Wake up six and a half hours later after having been up for the previous twenty-four hours.  Not feeling too good.  Stumble into the bathroom at the McDonalds in the oasis and splash water on my face.  Brush my teeth, comb my hair, curse myself for not putting down at least somewhere where I can rent a shower (like at most truck stops, but, eheheh, that's another story altogether.)  Grab me some more grease n' caffiene.  By now I've been off duty for my legal eight hours so I can roll again.  Maybe I'll get back while it's still daylight provided one of these shitty tires on these junky intermodal trailers don't leave an alligator along the freeway someplace.  Do my walkaround again, clean my windows, update my logbook, and let's ride.  Stop and go at the damn tolls, keep my speed legal (it's 55 for trucks on the Illinois toll roads though that hardly stops me from being passed like I'm standing still) and stand on it when I get to the Wisconsin border.  Stop at Mauston again--let some out, put some in, and ride ride ride.  Back in Minneapolis a time later.  Drop the trailer back at the BMC and bobtail back to the rental place.   Drag my stuff out of the cab into my car trunk, throw the keys in the drop box and thank God I don't do this for a living.  Get in my car and drop my bills and logbook off at the dispatcher's office.  Head back home to wait for my wife to get off work and catch a snooze.

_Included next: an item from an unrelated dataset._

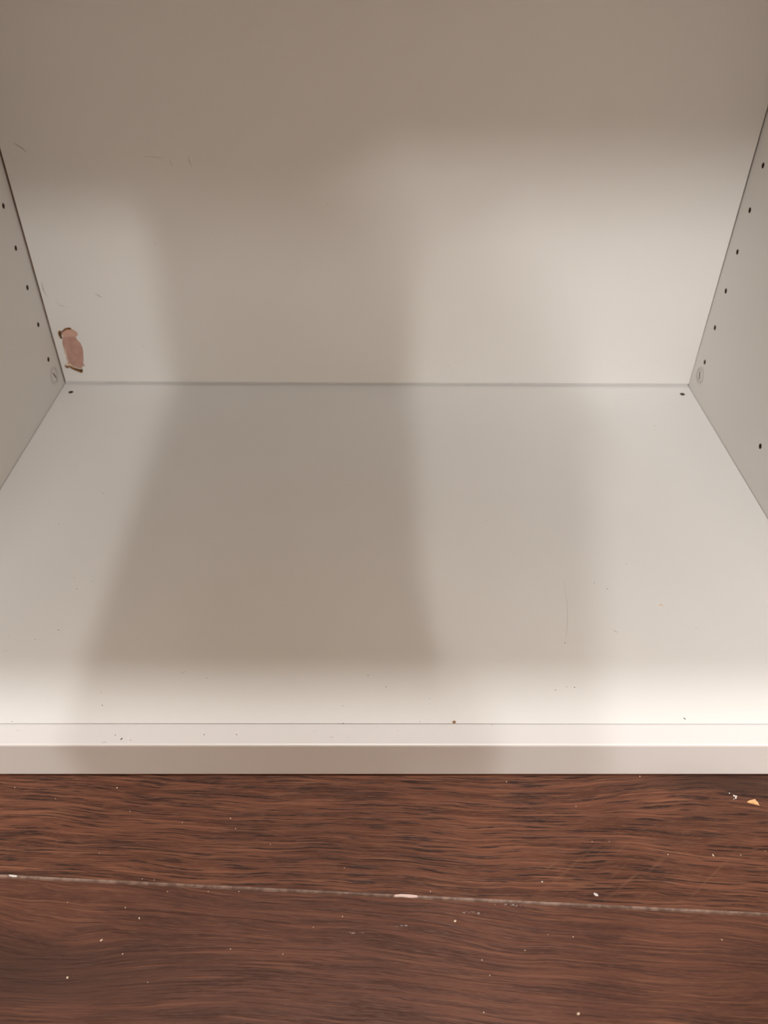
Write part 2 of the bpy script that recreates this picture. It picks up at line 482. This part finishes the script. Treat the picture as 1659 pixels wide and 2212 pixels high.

And then go to work on Monday to my DAY JOB and do it all over again.  Tuesday or Wednesday the check shows up...usually I'd clear about $200 or so for my little 28-hour jaunt.  But was it worth it hurtling 80,000 lbs. of steel down the freeway at 65 MPH when I could barely keep my eyes open?  

Ah the things we do for the almighty dollar.  Suffice to say I'm glad I don't have to do that anymore just to keep the creditors away.  

But at least I had three or four hour stretches where I could "listen to the engine moanin' out his one note song" and ponder the quandaries of life.  That's when a good number of my previous Battle Angel Alita fan fiction ideas were tossed around in my mind, in fact.